◆ **EXERCISE OBJECTIVE**
In the data below, locate each line with the word "Python" and list it.

◆ **RECORDS**
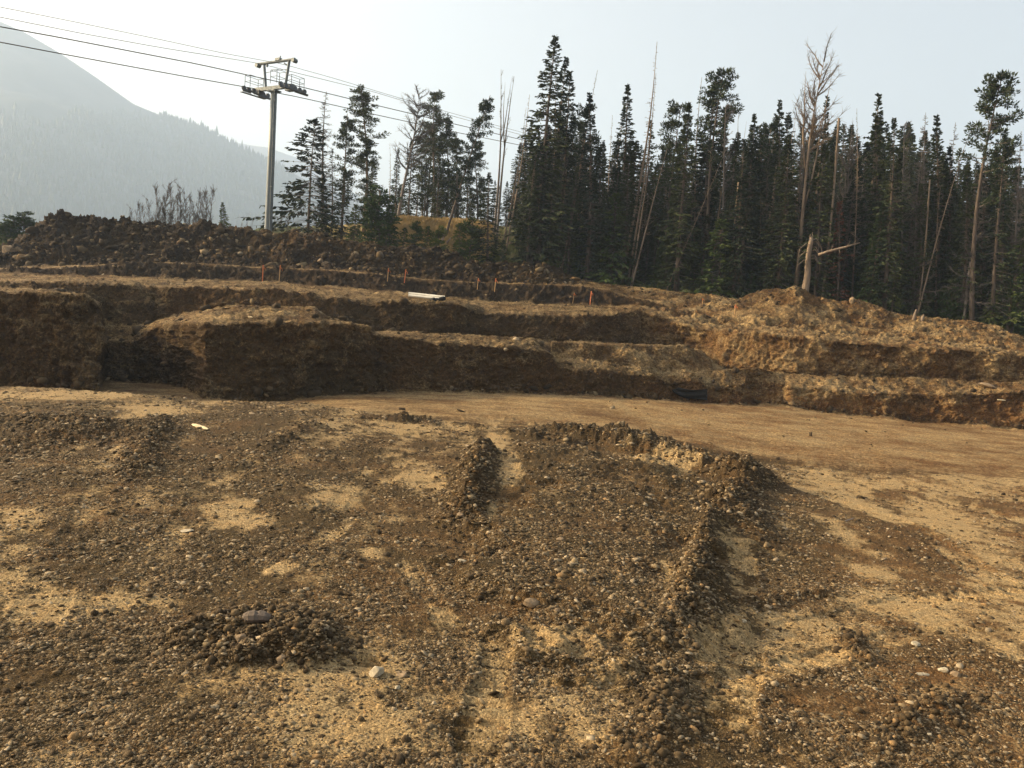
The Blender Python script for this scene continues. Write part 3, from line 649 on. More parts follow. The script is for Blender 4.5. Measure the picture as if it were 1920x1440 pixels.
...
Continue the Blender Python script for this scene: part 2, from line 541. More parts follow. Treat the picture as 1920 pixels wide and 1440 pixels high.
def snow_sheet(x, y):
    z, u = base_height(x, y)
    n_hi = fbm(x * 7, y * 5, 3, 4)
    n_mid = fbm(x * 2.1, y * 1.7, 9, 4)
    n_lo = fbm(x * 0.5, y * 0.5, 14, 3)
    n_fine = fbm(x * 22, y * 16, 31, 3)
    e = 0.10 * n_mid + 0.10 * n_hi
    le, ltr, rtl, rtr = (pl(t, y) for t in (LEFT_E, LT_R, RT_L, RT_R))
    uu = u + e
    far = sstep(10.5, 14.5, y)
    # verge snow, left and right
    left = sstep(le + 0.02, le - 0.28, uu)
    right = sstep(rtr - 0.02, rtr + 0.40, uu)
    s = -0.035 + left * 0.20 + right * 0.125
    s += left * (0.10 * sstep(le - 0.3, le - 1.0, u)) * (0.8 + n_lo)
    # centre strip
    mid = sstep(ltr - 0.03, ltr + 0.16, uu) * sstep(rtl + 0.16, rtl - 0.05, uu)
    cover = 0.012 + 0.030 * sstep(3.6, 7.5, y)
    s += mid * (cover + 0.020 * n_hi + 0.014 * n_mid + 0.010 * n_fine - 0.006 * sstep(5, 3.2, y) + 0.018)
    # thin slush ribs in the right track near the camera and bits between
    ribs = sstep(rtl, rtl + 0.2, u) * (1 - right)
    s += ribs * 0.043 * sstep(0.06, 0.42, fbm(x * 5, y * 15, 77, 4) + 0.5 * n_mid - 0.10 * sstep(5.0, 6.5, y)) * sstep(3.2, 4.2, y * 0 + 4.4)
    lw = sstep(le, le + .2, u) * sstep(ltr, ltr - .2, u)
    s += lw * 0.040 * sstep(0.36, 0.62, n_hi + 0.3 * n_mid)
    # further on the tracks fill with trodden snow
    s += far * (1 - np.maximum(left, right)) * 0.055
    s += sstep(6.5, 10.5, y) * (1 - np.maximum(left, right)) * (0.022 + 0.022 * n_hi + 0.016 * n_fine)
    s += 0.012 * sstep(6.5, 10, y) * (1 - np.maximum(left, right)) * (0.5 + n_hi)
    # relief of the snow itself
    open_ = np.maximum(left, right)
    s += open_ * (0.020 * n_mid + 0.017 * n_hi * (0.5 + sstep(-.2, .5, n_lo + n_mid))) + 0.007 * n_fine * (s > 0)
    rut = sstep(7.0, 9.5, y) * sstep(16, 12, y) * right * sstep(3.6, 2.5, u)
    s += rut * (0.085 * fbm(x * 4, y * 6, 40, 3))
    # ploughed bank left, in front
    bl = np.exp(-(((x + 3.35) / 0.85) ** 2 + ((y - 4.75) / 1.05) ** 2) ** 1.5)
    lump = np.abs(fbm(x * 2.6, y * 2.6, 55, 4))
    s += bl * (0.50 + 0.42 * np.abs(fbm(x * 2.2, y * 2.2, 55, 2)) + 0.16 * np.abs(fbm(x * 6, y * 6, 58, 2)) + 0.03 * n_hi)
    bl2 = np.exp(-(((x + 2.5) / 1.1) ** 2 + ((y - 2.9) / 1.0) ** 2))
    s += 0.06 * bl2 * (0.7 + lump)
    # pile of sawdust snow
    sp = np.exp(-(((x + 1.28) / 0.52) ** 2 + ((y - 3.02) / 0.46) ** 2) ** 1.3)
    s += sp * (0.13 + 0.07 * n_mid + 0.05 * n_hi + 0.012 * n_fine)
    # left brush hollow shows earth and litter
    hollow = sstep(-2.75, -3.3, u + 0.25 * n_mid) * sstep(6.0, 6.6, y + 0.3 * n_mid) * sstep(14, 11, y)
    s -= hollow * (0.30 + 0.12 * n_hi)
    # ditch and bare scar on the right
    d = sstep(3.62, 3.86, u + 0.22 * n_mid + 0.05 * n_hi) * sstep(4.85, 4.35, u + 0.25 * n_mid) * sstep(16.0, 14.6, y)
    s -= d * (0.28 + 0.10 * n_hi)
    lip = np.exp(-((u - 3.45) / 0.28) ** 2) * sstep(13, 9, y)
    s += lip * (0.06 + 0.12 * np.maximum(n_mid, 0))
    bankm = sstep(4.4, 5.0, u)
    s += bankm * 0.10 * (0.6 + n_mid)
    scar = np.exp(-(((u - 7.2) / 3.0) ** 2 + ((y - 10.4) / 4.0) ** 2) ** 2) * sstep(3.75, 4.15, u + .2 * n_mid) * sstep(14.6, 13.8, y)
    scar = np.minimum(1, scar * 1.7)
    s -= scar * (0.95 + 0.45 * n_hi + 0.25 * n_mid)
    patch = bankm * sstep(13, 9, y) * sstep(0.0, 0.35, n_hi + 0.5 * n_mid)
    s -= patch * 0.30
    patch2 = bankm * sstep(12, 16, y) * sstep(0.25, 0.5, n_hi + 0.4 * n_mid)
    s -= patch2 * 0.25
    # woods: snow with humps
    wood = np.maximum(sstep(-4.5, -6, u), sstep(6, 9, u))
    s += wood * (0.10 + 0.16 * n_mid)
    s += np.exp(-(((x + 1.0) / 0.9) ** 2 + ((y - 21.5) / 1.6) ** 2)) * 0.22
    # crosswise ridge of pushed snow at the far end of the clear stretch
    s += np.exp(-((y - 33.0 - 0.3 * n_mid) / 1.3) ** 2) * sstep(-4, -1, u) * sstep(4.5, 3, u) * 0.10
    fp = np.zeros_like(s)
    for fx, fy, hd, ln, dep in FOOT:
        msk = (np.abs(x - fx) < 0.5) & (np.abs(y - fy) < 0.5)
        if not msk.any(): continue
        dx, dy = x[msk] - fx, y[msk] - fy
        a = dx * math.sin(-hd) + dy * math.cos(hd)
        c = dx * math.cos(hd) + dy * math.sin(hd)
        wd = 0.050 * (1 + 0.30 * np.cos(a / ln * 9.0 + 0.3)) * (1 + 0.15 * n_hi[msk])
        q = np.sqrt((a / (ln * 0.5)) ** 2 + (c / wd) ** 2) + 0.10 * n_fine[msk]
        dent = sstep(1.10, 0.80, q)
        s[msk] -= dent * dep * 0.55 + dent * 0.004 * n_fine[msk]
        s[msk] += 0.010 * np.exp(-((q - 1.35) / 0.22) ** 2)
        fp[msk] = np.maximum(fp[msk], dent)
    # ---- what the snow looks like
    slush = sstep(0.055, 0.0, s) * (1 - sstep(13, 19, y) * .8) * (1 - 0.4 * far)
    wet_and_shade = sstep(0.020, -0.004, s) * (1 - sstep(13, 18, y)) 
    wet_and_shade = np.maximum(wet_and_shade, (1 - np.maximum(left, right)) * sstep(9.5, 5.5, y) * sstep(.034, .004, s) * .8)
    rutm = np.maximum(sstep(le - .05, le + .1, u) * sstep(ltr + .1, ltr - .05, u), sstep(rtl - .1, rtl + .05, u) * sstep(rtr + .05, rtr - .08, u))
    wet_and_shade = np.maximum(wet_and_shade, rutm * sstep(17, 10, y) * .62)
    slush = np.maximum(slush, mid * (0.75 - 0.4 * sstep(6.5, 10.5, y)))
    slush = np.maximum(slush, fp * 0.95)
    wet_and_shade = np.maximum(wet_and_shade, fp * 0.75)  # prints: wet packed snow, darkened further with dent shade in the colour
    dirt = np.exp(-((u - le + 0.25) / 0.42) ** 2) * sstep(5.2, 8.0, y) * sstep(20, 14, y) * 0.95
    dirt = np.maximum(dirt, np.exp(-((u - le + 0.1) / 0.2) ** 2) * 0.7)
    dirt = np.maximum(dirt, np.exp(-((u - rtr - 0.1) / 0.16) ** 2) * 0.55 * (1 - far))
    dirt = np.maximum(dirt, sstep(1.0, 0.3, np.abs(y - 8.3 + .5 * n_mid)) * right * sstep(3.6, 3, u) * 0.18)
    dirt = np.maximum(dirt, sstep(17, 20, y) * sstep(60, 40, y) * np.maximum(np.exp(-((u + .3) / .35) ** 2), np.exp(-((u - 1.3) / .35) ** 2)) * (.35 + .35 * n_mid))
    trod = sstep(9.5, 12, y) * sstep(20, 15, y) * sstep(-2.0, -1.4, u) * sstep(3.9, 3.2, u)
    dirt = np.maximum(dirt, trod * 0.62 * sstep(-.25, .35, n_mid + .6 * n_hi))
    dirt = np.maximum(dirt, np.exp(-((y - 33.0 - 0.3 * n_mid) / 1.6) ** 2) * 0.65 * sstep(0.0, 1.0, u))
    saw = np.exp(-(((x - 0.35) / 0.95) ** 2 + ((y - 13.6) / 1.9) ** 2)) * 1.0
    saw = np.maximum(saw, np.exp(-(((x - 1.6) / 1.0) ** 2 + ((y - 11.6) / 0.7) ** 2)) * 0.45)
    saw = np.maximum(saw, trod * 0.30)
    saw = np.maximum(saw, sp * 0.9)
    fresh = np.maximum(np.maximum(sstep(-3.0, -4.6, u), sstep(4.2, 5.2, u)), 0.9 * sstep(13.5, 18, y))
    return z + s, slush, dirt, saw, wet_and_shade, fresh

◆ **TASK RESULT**
The Blender Python script for this scene continues. Write part 3, from line 649 on. More parts follow. The script is for Blender 4.5. Measure the picture as if it were 1920x1440 pixels.
Continue the Blender Python script for this scene: part 2, from line 541. More parts follow. Treat the picture as 1920 pixels wide and 1440 pixels high.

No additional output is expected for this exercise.